04:31 PM PST on Thursday, March 11, 2010
By DUANE W. GANG
The Press-Enterprise
CORONA – Balancing California’s budget on time, creating jobs and preserving funding for education and public safety are top priorities for four of the seven candidates vying for the state Senate’s open 37th District seat.
Voters head to the polls April 13 to pick a replacement for former Sen. John Benoit.
Benoit resigned from the seat late last year after Gov. Arnold Schwarzenegger appointed him to a position on the Riverside County Board of Supervisors. Benoit replaced the late Supervisor Roy Wilson, who resigned shortly before his death.
Four candidates gathered Thursday at a forum sponsored by the Corona Chamber of Commerce.
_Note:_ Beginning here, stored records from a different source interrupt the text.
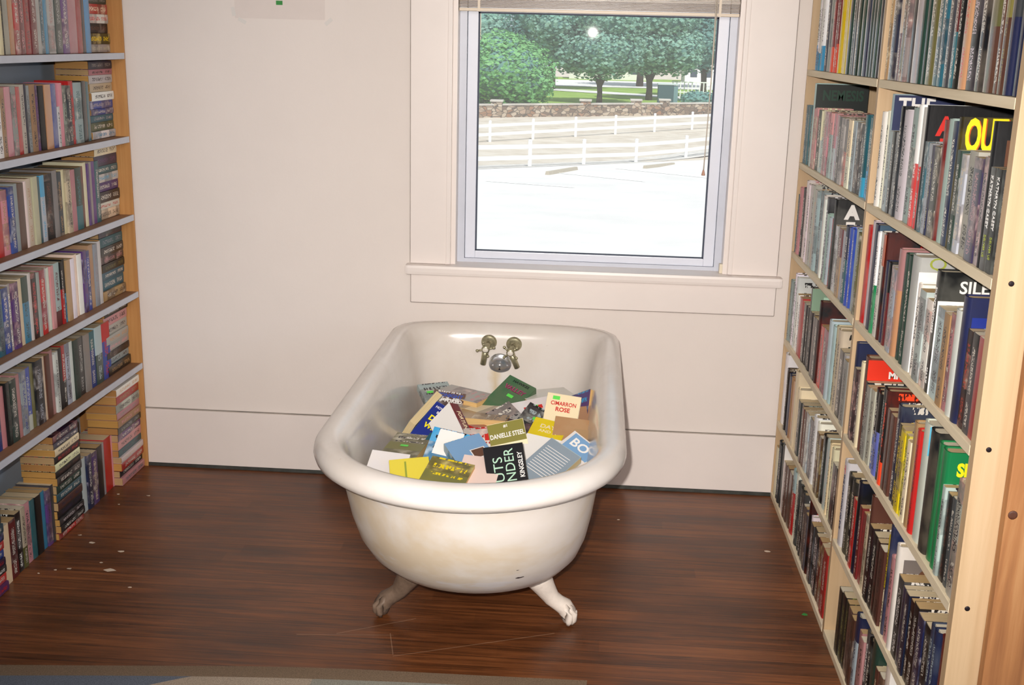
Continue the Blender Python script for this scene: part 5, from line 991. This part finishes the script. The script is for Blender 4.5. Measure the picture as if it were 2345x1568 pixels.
o = MB().box((-0.85, -0.7, 0), (0.55, 0.7, 2.05), bev=0.02).build('cabinet_box', plain('teal_paint', rgb(52, 84, 92), 0.6, var=0.05), ub); MB().box((0.56, -0.68, 0.05), (0.95, 0.7, 1.95), bev=0.02).build('side_panel', plain('grey_teal_paint', rgb(108, 140, 146), 0.6, var=0.05), ub); MB().box((-0.9, -0.74, 2.05), (1.0, 0.74, 2.15)).build('cabinet_roof', plain('pale_roof', rgb(190, 200, 202), 0.6), ub)
hr = tag(empty('picket_railing', (9, 118, gz(100))), 'white picket railing far outside at the right of the window', 'railing')
mb = MB(); mb.box((-1.5, 0, 1.9), (7.0, 0.08, 2.0)); mb.box((-1.5, 0, 0.9), (7.0, 0.08, 1.0)); mb.build('rail', M['fence'], hr)
for k in range(22): MB().box((-1.4+k*0.39, 0.02, 0.1), (-1.3+k*0.39, 0.07, 1.95)).build('picket', M['fence'], hr)
M['house'] = plain('white_siding', rgb(226, 222, 216), 0.8, var=0.04); M['roof'] = plain('grey_roof', rgb(150, 146, 144), 0.8)
def house(x, y, w_, d_, h, lab):
    o = tag(empty('distant_house', (x, y, gz(100))), lab, 'house')
    MB().box((-w_/2, 0, 0), (w_/2, d_, h)).build('siding', M['house'], o)
    MB().add([(-w_/2-.4, -.4, h), (w_/2+.4, -.4, h), (w_/2+.4, d_+.4, h), (-w_/2-.4, d_+.4, h), (-w_/2-.4, d_/2, h+1.6), (w_/2+.4, d_/2, h+1.6)], [(0, 1, 5, 4), (2, 3, 4, 5), (1, 2, 5), (3, 0, 4), (0, 3, 2, 1)]).build('roof', M['roof'], o)
    for k in range(int(w_//2.2)): MB().box((-w_/2+0.8+k*2.2, -0.03, 0.9), (-w_/2+1.8+k*2.2, 0.02, 2.0)).build('window', plain('dark_window', rgb(70, 80, 92), 0.2), o)
house(2.0, 182, 13.0, 8, 2.9, 'long low white house far off between the tree trunks, outside')
house(17.5, 176, 9.0, 8, 3.6, 'white house far off at the right of the window, outside')
ut = tag(MB().tube([(0, 0, -0.3), (0, 0, 9.5)], [0.16, 0.11], 10).box((-0.9, -0.06, 8.3), (0.9, 0.06, 8.45)).build('utility_pole', plain('pale_pole', rgb(214, 196, 172), 0.9), loc=(-12.6, 122, gz(100))), 'pale utility pole outside at the upper left of the window', 'pole')
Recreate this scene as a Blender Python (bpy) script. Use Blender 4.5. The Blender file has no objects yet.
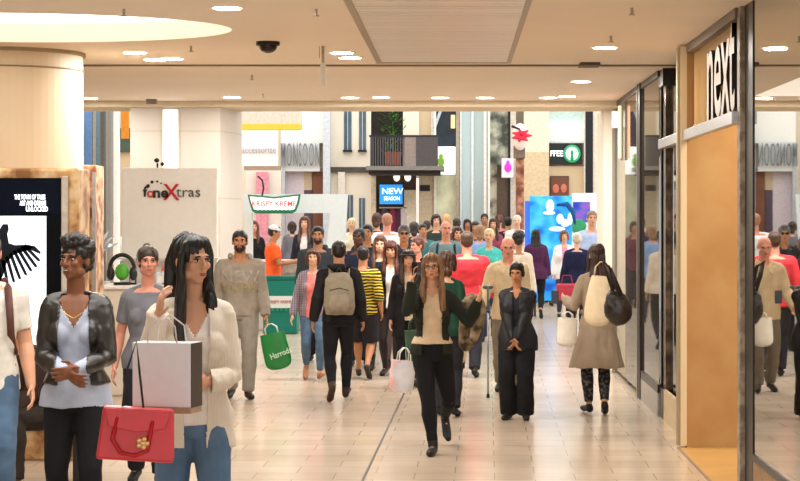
import bpy, bmesh, math, random
from mathutils import Vector, Matrix, noise, Euler
random.seed(7)
C = bpy.context.scene.collection
V = Vector
FPX, VX, VY, CH = 2000.0, 458.0, 218.0, 1.87     # focal length in px, vanishing point, eye height
R = math.radians

def at(px, py, s):
    "photo pixel + scale (px per metre) -> world point"
    return V(((px-VX)/s, FPX/s, CH-(py-VY)/s))

# ------------------------------------------------------------------ materials
def lin(h):
    h = h.lstrip('#'); c = [int(h[i:i+2], 16)/255 for i in (0, 2, 4)]
    return tuple((x/12.92 if x <= .04045 else ((x+.055)/1.055)**2.4) for x in c) + (1,)
_m = {}
def nt(name):
    m = bpy.data.materials.new(name); m.use_nodes = True
    n = m.node_tree; b = n.nodes['Principled BSDF']
    return m, n, b
def mat(col, rough=.8, metal=0, var=.12, scale=18, emit=0, spec=.3, stretch=None, alpha=1, name=None, sheen=0):
    key = (col, rough, metal, var, scale, emit, spec, stretch, alpha, sheen)
    if key in _m: return _m[key]
    m, n, b = nt(name or 'surface_'+col.strip('#'))
    b.inputs['Roughness'].default_value = rough; b.inputs['Metallic'].default_value = metal
    b.inputs['Specular IOR Level'].default_value = spec
    if sheen: b.inputs['Sheen Weight'].default_value = sheen
    c = lin(col)
    if var > 0:
        tc = n.nodes.new('ShaderNodeTexCoord'); mp = n.nodes.new('ShaderNodeMapping')
        n.links.new(tc.outputs['Object'], mp.inputs[0])
        if stretch: mp.inputs['Scale'].default_value = stretch
        ns = n.nodes.new('ShaderNodeTexNoise'); ns.inputs['Scale'].default_value = scale; ns.inputs['Detail'].default_value = 4
        n.links.new(mp.outputs[0], ns.inputs['Vector'])
        rp = n.nodes.new('ShaderNodeValToRGB')
        rp.color_ramp.elements[0].position = .3; rp.color_ramp.elements[1].position = .7
        rp.color_ramp.elements[0].color = tuple(x*(1-var) for x in c[:3])+(1,)
        rp.color_ramp.elements[1].color = tuple(min(1, x*(1+var)) for x in c[:3])+(1,)
        n.links.new(ns.outputs['Fac'], rp.inputs[0]); n.links.new(rp.outputs[0], b.inputs['Base Color'])
    else: b.inputs['Base Color'].default_value = c
    if emit:
        b.inputs['Emission Color'].default_value = c; b.inputs['Emission Strength'].default_value = emit
    if alpha < 1: b.inputs['Alpha'].default_value = alpha
    _m[key] = m
    return m
def stripe(c1, c2, freq=30, axis='Z', c3=None, freq2=None, noisy=0, rough=.85, thr=.5):
    key = ('st', c1, c2, freq, axis, c3, noisy, thr)
    if key in _m: return _m[key]
    m, n, b = nt('woven_'+c1.strip('#')); b.inputs['Roughness'].default_value = rough
    b.inputs['Specular IOR Level'].default_value = .2
    tc = n.nodes.new('ShaderNodeTexCoord')
    def wave(ax, fr):
        w = n.nodes.new('ShaderNodeTexWave'); w.bands_direction = ax; w.inputs['Scale'].default_value = fr
        w.inputs['Distortion'].default_value = noisy; w.inputs['Detail'].default_value = 1
        n.links.new(tc.outputs['Object'], w.inputs['Vector'])
        r = n.nodes.new('ShaderNodeValToRGB'); r.color_ramp.elements[0].position = thr-.04; r.color_ramp.elements[1].position = thr+.04
        n.links.new(w.outputs['Fac'], r.inputs[0]); return r
    a = wave(axis, freq)
    mx = n.nodes.new('ShaderNodeMixRGB'); mx.inputs[1].default_value = lin(c1); mx.inputs[2].default_value = lin(c2)
    n.links.new(a.outputs[0], mx.inputs[0]); out = mx
    if c3:
        a2 = wave('X', freq2 or freq); mx2 = n.nodes.new('ShaderNodeMixRGB'); mx2.inputs[2].default_value = lin(c3)
        ml = n.nodes.new('ShaderNodeMath'); ml.operation = 'MULTIPLY'; ml.inputs[1].default_value = .55
        n.links.new(a2.outputs[0], ml.inputs[0]); n.links.new(ml.outputs[0], mx2.inputs[0])
        n.links.new(mx.outputs[0], mx2.inputs[1]); out = mx2
    n.links.new(out.outputs[0], b.inputs['Base Color'])
    _m[key] = m; return m
def blotch(c1, c2, c3, scale=9, rough=.8):
    key = ('bl', c1, c2, c3, scale, rough)
    if key in _m: return _m[key]
    m, n, b = nt('blotched_'+c1.strip('#')); b.inputs['Roughness'].default_value = rough; b.inputs['Specular IOR Level'].default_value = .25
    tc = n.nodes.new('ShaderNodeTexCoord'); ns = n.nodes.new('ShaderNodeTexNoise'); ns.inputs['Scale'].default_value = scale
    ns.inputs['Detail'].default_value = 3
    n.links.new(tc.outputs['Object'], ns.inputs['Vector'])
    r = n.nodes.new('ShaderNodeValToRGB'); r.color_ramp.interpolation = 'LINEAR'
    r.color_ramp.elements[0].position = .38; r.color_ramp.elements[0].color = lin(c1)
    r.color_ramp.elements[1].position = .62; r.color_ramp.elements[1].color = lin(c3)
    e = r.color_ramp.elements.new(.5); e.color = lin(c2)
    n.links.new(ns.outputs['Fac'], r.inputs[0]); n.links.new(r.outputs[0], b.inputs['Base Color'])
    _m[key] = m; return m
def hairmat(col):
    return mat(col, .42, var=.45, scale=6, spec=.45, stretch=(22, 22, 1.2))
def skinmat(col):
    key = ('skin', col)
    if key in _m: return _m[key]
    m = mat(col, .5, var=.07, scale=14, spec=.35, name='skin')
    b = m.node_tree.nodes['Principled BSDF']; b.inputs['Subsurface Weight'].default_value = .08
    b.inputs['Subsurface Radius'].default_value = (.02, .008, .004)
    _m[key] = m; return m
def emis(col, st):
    key = ('em', col, st)
    if key in _m: return _m[key]
    m, n, b = nt('lit_'+col.strip('#')); b.inputs['Base Color'].default_value = lin(col)
    b.inputs['Emission Color'].default_value = lin(col); b.inputs['Emission Strength'].default_value = st
    _m[key] = m; return m
def glassy(col='#20221f', refl=.6, rough=.02, trans=.0, name='shop_glass'):
    "pane: mirror coat over clear glass"
    m = bpy.data.materials.new(name); m.use_nodes = True; n = m.node_tree; n.nodes.clear()
    o = n.nodes.new('ShaderNodeOutputMaterial'); g = n.nodes.new('ShaderNodeBsdfGlossy'); g.inputs['Roughness'].default_value = rough
    g.inputs['Color'].default_value = (.92, .93, .9, 1)
    d = n.nodes.new('ShaderNodeBsdfDiffuse'); d.inputs['Color'].default_value = lin(col)
    t = n.nodes.new('ShaderNodeBsdfTransparent'); t.inputs['Color'].default_value = (.9, .93, .92, 1)
    a = n.nodes.new('ShaderNodeMixShader'); a.inputs[0].default_value = trans
    n.links.new(d.outputs[0], a.inputs[1]); n.links.new(t.outputs[0], a.inputs[2])
    f = n.nodes.new('ShaderNodeMixShader'); f.inputs[0].default_value = refl
    n.links.new(a.outputs[0], f.inputs[1]); n.links.new(g.outputs[0], f.inputs[2]); n.links.new(f.outputs[0], o.inputs[0])
    return m

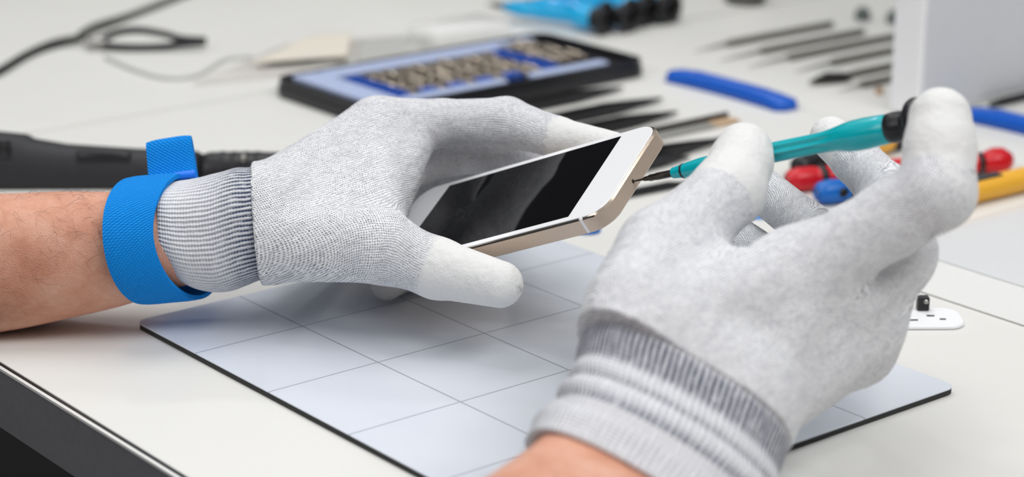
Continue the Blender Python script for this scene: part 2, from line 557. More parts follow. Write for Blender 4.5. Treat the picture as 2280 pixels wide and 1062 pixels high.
#@@DRIVERS
# ------------------------------------------------------------------ precision screwdrivers (handle of the held one, reused in blue at the back)
def driver_parts(root, m_handle, fat=1.0, lx=1.0):
    """built along +X from the tip at x = 0"""
    S = lambda pr: [(x * lx, r * fat) for x, r in pr]
    V, F = lathe(S([(0.0, 0.0003), (0.0006, 0.00055), (0.0012, 0.0003), (0.0046, 0.00042), (0.0062, 0.0009), (0.0078, 0.0010), (0.0082, 0.00125), (0.0110, 0.00125), (0.0113, 0.0014), (0.0205, 0.0014)]), 20)
    tag(mesh('shank', V, F, M_STEELD, root), 'dark steel shank with a fine tip')
    def flute(x, a, r):
        s = max(0.0, min(1.0, (x / lx - 0.045) / 0.010)) * max(0.0, min(1.0, (0.0900 - x / lx) / 0.008))
        return r - s * 0.00085 * fat * (0.5 - 0.5 * math.cos(8 * a)) ** 0.7
    prof = [(0.0186, 0.0015), (0.0187, 0.0020), (0.0205, 0.0022), (0.0230, 0.0025), (0.0270, 0.0030), (0.0310, 0.0034), (0.0360, 0.0036), (0.0450, 0.0036)]
    prof += [(0.045 + 0.0025 * i, 0.0036 - 0.00001 * i) for i in range(1, 15)]
    prof += [(0.0825, 0.0036), (0.0855, 0.0039), (0.0885, 0.0044), (0.0915, 0.0049), (0.0945, 0.0052), (0.0990, 0.0053), (0.1040, 0.0051), (0.1080, 0.0049), (0.1085, 0.0047), (0.1086, 0.0035)]
    V, F = lathe(S(prof), 80, flute)
    h = mesh('handle', V, F, m_handle, root); h.data.set_sharp_from_angle(angle=math.radians(50))
    V, F = lathe(S([(0.0228, 0.00255), (0.0230, 0.0027), (0.0236, 0.00275), (0.0238, 0.0026)]), 24)
    mesh('collar_ring', V, F, M_BLACK, h)
    V, F = lathe(S([(0.1075, 0.0040), (0.1080, 0.0050), (0.1100, 0.0052), (0.1125, 0.0050), (0.1138, 0.0046), (0.1145, 0.0046),
                  (0.1160, 0.0064), (0.1172, 0.0078), (0.1185, 0.0084), (0.1210, 0.0084), (0.1228, 0.0070), (0.1235, 0.0040)]), 32)
    mesh('swivel_cap', V, F, M_BLACK, root)
    return root

D1 = at(2020, 278, 0.706)
DX = (D1 - D0) / np.linalg.norm(D1 - D0)
def frame_x(o, origin, x, up=(0, 0, 1)):
    x = Vector(x).normalized(); y = Vector(up).cross(x).normalized(); z = x.cross(y)
    m = Matrix.Identity(4)
    for i in range(3): m[i][0], m[i][1], m[i][2], m[i][3] = x[i], y[i], z[i], origin[i]
    o.matrix_world = m
    return o
drv = empty('precision_screwdriver', (0, 0, 0), 'teal fluted precision screwdriver with a black cap held in the right glove', 'screwdriver')
driver_parts(drv, M_TEAL)
frame_x(drv, D0, DX)

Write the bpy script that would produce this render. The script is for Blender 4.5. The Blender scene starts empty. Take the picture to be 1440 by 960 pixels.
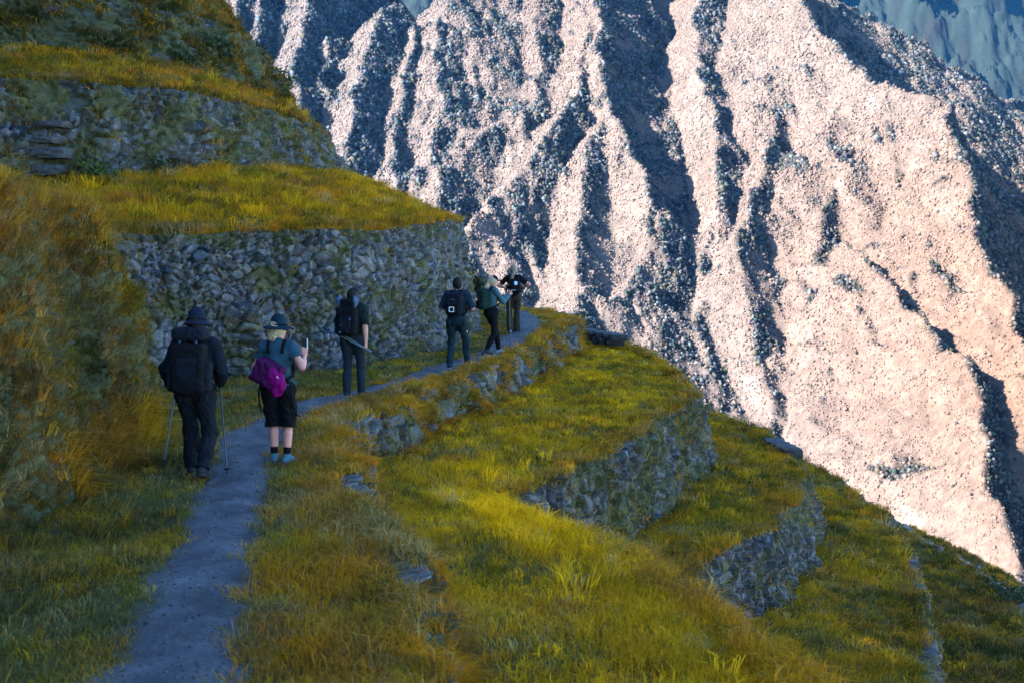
import bpy, math
import numpy as np

R = math.radians
scene = bpy.context.scene
COL = scene.collection
rng = np.random.default_rng(11)

# ------------------------------------------------------------------ camera, sky, sun, exposure
FPX = 1738.0                      # focal length in pixels of the 1440 px wide photograph
CAMZ = 2.6
TH = math.atan(160.0 / FPX)
cam_d = bpy.data.cameras.new('camera')
cam_d.sensor_width = 36.0
cam_d.lens = 36.0 * FPX / 1440.0
cam_d.clip_start = 0.1
cam_d.clip_end = 12000.0
cam_d.dof.use_dof = True
cam_d.dof.focus_distance = 24.0
cam_d.dof.aperture_fstop = 3.2
cam = bpy.data.objects.new('camera', cam_d)
COL.objects.link(cam)
cam.location = (0, 0, CAMZ)
cam.rotation_euler = (math.pi / 2 - TH, 0, 0)
scene.camera = cam

SUN_EL = R(31.5)
SUN_AZ = R(-109.0)                # measured from +Y towards +X : the sun stands to the left, a little behind
sdir = np.array([math.cos(SUN_EL) * math.sin(SUN_AZ), math.cos(SUN_EL) * math.cos(SUN_AZ), math.sin(SUN_EL)])
world = bpy.data.worlds.new('World')
scene.world = world
world.use_nodes = True
wn = world.node_tree
sky = wn.nodes.new('ShaderNodeTexSky')
sky.sky_type = 'NISHITA'
sky.sun_disc = False
sky.sun_elevation = SUN_EL
sky.sun_rotation = SUN_AZ
sky.altitude = 2600
sky.air_density = 1.1
sky.dust_density = 0.0
sky.ozone_density = 5.0
bg = wn.nodes['Background']
bg.inputs['Strength'].default_value = 0.085
wn.links.new(sky.outputs[0], bg.inputs['Color'])
sun_d = bpy.data.lights.new('sun', 'SUN')
sun_d.energy = 5.0
sun_d.angle = R(0.5)
sun_d.color = (1.0, 0.81, 0.71)
sun = bpy.data.objects.new('sun', sun_d)
COL.objects.link(sun)
from mathutils import Vector
sun.rotation_euler = Vector(-sdir).to_track_quat('-Z', 'Y').to_euler()
sun.location = (-40, -20, 60)
vs = scene.view_settings
vs.view_transform = 'Standard'
vs.look = 'None'
vs.exposure = 3.5
vs.gamma = 1.0
vs.use_curve_mapping = False
scene.cycles.max_bounces = 6
scene.cycles.diffuse_bounces = 4
scene.cycles.volume_bounces = 0


# ------------------------------------------------------------------ helpers
def at(px, py, z):
    """point where the line of sight through photo pixel (px, py) meets height z"""
    u = (px - 720.0) / FPX
    v = (480.0 - py) / FPX
    d = (u, math.cos(TH) + v * math.sin(TH), -math.sin(TH) + v * math.cos(TH))
    t = (z - CAMZ) / d[2]
    return np.array([d[0] * t, d[1] * t, z])


def far(px, py, y):
    u = (px - 720.0) / FPX
    v = (480.0 - py) / FPX
    d = np.array([u, math.cos(TH) + v * math.sin(TH), -math.sin(TH) + v * math.cos(TH)])
    return d * (y / d[1]) + np.array([0, 0, CAMZ])


def tag(o, label=None, cat=None, group=None, kind=None):
    if label: o['label'] = label
    if cat: o['category'] = cat
    if group: o['group'] = group
    if kind: o['kind'] = kind
    return o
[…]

They fielded questions from the chamber and those submitted by the public to the chamber’s Web site.
Former Assemblyman Russ Bogh, one of three Republicans in the race, said California is experiencing a “crisis of hope” and touted his record during his time in the Legislature from 2001 to 2006.
“I won’t cut in the area of public safety,” said Bogh in responding to a question about the top three areas he would trim to overcome the state’s estimated $20 billion budget shortfall.
“Criminals don’t take furloughs.”
Bogh, who ran for the 37th Senate seat in 2008, said state government is too large. He said he would work to lower taxes and help protect funding for local government. And, Bogh said, he supports a shift to a part-time Legislature.
“It will be the first bill I introduce,” Bogh said.
David Peters, a former Hemet school board member and another Republican in the race, said balancing the state’s budget on time should be the top priority for the next senator. Local governments and residents need to know how much money will be coming their way, he said.
The state must maintain funding for prisons and boost road construction to put people back to work, said Peters, who unsuccessfully ran for the seat in 2008.
Peters also said he supports school choice and opposes same-sex marriage. “If the law passes gay marriage and you speak out against gay marriage once it is the law, you are going to be retaliated against,” he said.
The other Republican in the race, Assemblyman Bill Emmerson, was in Sacramento on Thursday for an Assembly session and did not attend the event. Emmerson, whose Assembly district only includes a small portion of Riverside County, registered to vote in Hemet last year to run in the election.
Justin Blake, a Palm Springs school board member and one of three Democrats in the race, said he is running to protect education.
“Education is the engine that drives economic recovery,” he said.
Blake said he didn’t know whether state government was too large, but said it certainly is dysfunctional. “I always advocate quality over size,” he said.
“I will change by sitting down with people, whether they are a Democrat like myself or not and look for rational, sound solutions,” Blake said.
Blake stressed his skills in helping the Palm Springs district balance its budget amid cutbacks in state funding.
The other Democrats in the contest are Arthur Guerrero, a Beaumont educator and businessman, and Anna Nevenic, a Palm Springs nurse and author. Neither was at the chamber’s forum.